··· Information given ···

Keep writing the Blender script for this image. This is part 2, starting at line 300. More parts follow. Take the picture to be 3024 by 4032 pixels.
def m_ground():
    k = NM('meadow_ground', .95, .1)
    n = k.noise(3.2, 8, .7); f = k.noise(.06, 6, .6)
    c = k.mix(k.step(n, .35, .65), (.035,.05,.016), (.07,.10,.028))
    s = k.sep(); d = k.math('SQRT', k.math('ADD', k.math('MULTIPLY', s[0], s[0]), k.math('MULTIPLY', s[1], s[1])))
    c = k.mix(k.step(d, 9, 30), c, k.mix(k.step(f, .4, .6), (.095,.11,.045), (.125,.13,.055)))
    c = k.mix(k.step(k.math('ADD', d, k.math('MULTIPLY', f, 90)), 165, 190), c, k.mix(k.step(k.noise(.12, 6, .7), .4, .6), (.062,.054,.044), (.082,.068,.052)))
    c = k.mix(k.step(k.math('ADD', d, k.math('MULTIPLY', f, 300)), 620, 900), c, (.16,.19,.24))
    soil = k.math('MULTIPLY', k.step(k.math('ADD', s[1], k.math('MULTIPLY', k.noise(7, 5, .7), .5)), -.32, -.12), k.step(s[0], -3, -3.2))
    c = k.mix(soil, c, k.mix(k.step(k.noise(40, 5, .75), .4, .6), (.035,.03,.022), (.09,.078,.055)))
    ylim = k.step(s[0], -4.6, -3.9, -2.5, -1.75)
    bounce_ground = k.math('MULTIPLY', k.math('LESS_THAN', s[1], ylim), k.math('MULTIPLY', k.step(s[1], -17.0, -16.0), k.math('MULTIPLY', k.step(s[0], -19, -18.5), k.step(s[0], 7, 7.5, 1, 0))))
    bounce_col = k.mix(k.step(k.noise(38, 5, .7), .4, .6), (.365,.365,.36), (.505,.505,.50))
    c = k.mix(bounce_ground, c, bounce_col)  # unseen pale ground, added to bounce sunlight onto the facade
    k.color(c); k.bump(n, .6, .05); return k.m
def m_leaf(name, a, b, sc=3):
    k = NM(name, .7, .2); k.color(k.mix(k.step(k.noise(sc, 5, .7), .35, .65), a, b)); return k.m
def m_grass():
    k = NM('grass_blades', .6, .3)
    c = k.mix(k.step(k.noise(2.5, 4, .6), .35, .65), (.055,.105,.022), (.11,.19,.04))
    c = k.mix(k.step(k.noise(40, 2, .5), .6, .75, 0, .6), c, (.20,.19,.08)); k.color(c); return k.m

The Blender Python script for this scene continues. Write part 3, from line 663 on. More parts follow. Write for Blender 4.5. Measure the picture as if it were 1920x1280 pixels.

···

▸ **Set task**:
Please quote the records above exactly, without skipping a line.

▸ **Output for this task**:
Keep writing the Blender script for this image. This is part 2, starting at line 300. More parts follow. Take the picture to be 3024 by 4032 pixels.
def m_ground():
    k = NM('meadow_ground', .95, .1)
    n = k.noise(3.2, 8, .7); f = k.noise(.06, 6, .6)
    c = k.mix(k.step(n, .35, .65), (.035,.05,.016), (.07,.10,.028))
    s = k.sep(); d = k.math('SQRT', k.math('ADD', k.math('MULTIPLY', s[0], s[0]), k.math('MULTIPLY', s[1], s[1])))
    c = k.mix(k.step(d, 9, 30), c, k.mix(k.step(f, .4, .6), (.095,.11,.045), (.125,.13,.055)))
    c = k.mix(k.step(k.math('ADD', d, k.math('MULTIPLY', f, 90)), 165, 190), c, k.mix(k.step(k.noise(.12, 6, .7), .4, .6), (.062,.054,.044), (.082,.068,.052)))
    c = k.mix(k.step(k.math('ADD', d, k.math('MULTIPLY', f, 300)), 620, 900), c, (.16,.19,.24))
    soil = k.math('MULTIPLY', k.step(k.math('ADD', s[1], k.math('MULTIPLY', k.noise(7, 5, .7), .5)), -.32, -.12), k.step(s[0], -3, -3.2))
    c = k.mix(soil, c, k.mix(k.step(k.noise(40, 5, .75), .4, .6), (.035,.03,.022), (.09,.078,.055)))
    ylim = k.step(s[0], -4.6, -3.9, -2.5, -1.75)
    bounce_ground = k.math('MULTIPLY', k.math('LESS_THAN', s[1], ylim), k.math('MULTIPLY', k.step(s[1], -17.0, -16.0), k.math('MULTIPLY', k.step(s[0], -19, -18.5), k.step(s[0], 7, 7.5, 1, 0))))
    bounce_col = k.mix(k.step(k.noise(38, 5, .7), .4, .6), (.365,.365,.36), (.505,.505,.50))
    c = k.mix(bounce_ground, c, bounce_col)  # unseen pale ground, added to bounce sunlight onto the facade
    k.color(c); k.bump(n, .6, .05); return k.m
def m_leaf(name, a, b, sc=3):
    k = NM(name, .7, .2); k.color(k.mix(k.step(k.noise(sc, 5, .7), .35, .65), a, b)); return k.m
def m_grass():
    k = NM('grass_blades', .6, .3)
    c = k.mix(k.step(k.noise(2.5, 4, .6), .35, .65), (.055,.105,.022), (.11,.19,.04))
    c = k.mix(k.step(k.noise(40, 2, .5), .6, .75, 0, .6), c, (.20,.19,.08)); k.color(c); return k.m

The Blender Python script for this scene continues. Write part 3, from line 663 on. More parts follow. Write for Blender 4.5. Measure the picture as if it were 1920x1280 pixels.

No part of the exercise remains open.